- **DESCRIPTION OF THE TASK**
Set down the material once more, exactly as it appears.

╭─ DATA BLOCK

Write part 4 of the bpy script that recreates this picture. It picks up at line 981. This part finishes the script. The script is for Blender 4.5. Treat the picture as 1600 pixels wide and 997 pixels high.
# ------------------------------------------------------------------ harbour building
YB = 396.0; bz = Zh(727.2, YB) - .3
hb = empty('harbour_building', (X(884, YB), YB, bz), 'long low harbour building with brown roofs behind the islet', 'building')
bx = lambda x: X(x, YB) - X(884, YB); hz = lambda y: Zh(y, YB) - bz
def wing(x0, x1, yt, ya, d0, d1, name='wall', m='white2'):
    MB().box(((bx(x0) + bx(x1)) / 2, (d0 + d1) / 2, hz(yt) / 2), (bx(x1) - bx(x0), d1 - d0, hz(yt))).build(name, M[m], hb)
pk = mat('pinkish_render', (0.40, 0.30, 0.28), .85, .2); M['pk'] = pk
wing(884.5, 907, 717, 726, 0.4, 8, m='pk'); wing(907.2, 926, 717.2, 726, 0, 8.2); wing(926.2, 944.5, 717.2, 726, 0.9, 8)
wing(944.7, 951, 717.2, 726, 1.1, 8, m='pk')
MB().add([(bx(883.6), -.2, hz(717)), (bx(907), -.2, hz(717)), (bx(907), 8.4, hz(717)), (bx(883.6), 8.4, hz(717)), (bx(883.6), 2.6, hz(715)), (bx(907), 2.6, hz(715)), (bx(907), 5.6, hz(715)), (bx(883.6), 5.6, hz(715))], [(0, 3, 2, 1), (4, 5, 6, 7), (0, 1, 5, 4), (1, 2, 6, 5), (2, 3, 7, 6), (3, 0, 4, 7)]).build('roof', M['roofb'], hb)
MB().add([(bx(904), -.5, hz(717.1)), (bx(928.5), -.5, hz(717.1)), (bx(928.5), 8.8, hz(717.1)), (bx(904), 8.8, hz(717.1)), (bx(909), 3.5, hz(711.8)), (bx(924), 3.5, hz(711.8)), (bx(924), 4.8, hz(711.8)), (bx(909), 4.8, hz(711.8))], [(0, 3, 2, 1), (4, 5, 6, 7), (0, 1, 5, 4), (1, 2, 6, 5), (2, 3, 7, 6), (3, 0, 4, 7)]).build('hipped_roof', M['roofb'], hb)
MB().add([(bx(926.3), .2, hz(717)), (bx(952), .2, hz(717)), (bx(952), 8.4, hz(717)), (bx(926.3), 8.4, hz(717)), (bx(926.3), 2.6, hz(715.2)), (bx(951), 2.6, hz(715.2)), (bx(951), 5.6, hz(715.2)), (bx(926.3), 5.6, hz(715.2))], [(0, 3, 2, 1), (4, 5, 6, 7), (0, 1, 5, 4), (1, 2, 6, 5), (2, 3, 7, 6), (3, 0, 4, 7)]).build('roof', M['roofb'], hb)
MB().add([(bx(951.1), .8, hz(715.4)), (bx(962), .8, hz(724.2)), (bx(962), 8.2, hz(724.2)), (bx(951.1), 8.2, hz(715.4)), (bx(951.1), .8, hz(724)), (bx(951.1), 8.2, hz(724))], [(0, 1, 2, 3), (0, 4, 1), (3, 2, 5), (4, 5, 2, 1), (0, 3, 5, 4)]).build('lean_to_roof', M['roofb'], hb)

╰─

- **THE OUTPUT**
Write part 4 of the bpy script that recreates this picture. It picks up at line 981. This part finishes the script. The script is for Blender 4.5. Treat the picture as 1600 pixels wide and 997 pixels high.
# ------------------------------------------------------------------ harbour building
YB = 396.0; bz = Zh(727.2, YB) - .3
hb = empty('harbour_building', (X(884, YB), YB, bz), 'long low harbour building with brown roofs behind the islet', 'building')
bx = lambda x: X(x, YB) - X(884, YB); hz = lambda y: Zh(y, YB) - bz
def wing(x0, x1, yt, ya, d0, d1, name='wall', m='white2'):
    MB().box(((bx(x0) + bx(x1)) / 2, (d0 + d1) / 2, hz(yt) / 2), (bx(x1) - bx(x0), d1 - d0, hz(yt))).build(name, M[m], hb)
pk = mat('pinkish_render', (0.40, 0.30, 0.28), .85, .2); M['pk'] = pk
wing(884.5, 907, 717, 726, 0.4, 8, m='pk'); wing(907.2, 926, 717.2, 726, 0, 8.2); wing(926.2, 944.5, 717.2, 726, 0.9, 8)
wing(944.7, 951, 717.2, 726, 1.1, 8, m='pk')
MB().add([(bx(883.6), -.2, hz(717)), (bx(907), -.2, hz(717)), (bx(907), 8.4, hz(717)), (bx(883.6), 8.4, hz(717)), (bx(883.6), 2.6, hz(715)), (bx(907), 2.6, hz(715)), (bx(907), 5.6, hz(715)), (bx(883.6), 5.6, hz(715))], [(0, 3, 2, 1), (4, 5, 6, 7), (0, 1, 5, 4), (1, 2, 6, 5), (2, 3, 7, 6), (3, 0, 4, 7)]).build('roof', M['roofb'], hb)
MB().add([(bx(904), -.5, hz(717.1)), (bx(928.5), -.5, hz(717.1)), (bx(928.5), 8.8, hz(717.1)), (bx(904), 8.8, hz(717.1)), (bx(909), 3.5, hz(711.8)), (bx(924), 3.5, hz(711.8)), (bx(924), 4.8, hz(711.8)), (bx(909), 4.8, hz(711.8))], [(0, 3, 2, 1), (4, 5, 6, 7), (0, 1, 5, 4), (1, 2, 6, 5), (2, 3, 7, 6), (3, 0, 4, 7)]).build('hipped_roof', M['roofb'], hb)
MB().add([(bx(926.3), .2, hz(717)), (bx(952), .2, hz(717)), (bx(952), 8.4, hz(717)), (bx(926.3), 8.4, hz(717)), (bx(926.3), 2.6, hz(715.2)), (bx(951), 2.6, hz(715.2)), (bx(951), 5.6, hz(715.2)), (bx(926.3), 5.6, hz(715.2))], [(0, 3, 2, 1), (4, 5, 6, 7), (0, 1, 5, 4), (1, 2, 6, 5), (2, 3, 7, 6), (3, 0, 4, 7)]).build('roof', M['roofb'], hb)
MB().add([(bx(951.1), .8, hz(715.4)), (bx(962), .8, hz(724.2)), (bx(962), 8.2, hz(724.2)), (bx(951.1), 8.2, hz(715.4)), (bx(951.1), .8, hz(724)), (bx(951.1), 8.2, hz(724))], [(0, 1, 2, 3), (0, 4, 1), (3, 2, 5), (4, 5, 2, 1), (0, 3, 5, 4)]).build('lean_to_roof', M['roofb'], hb)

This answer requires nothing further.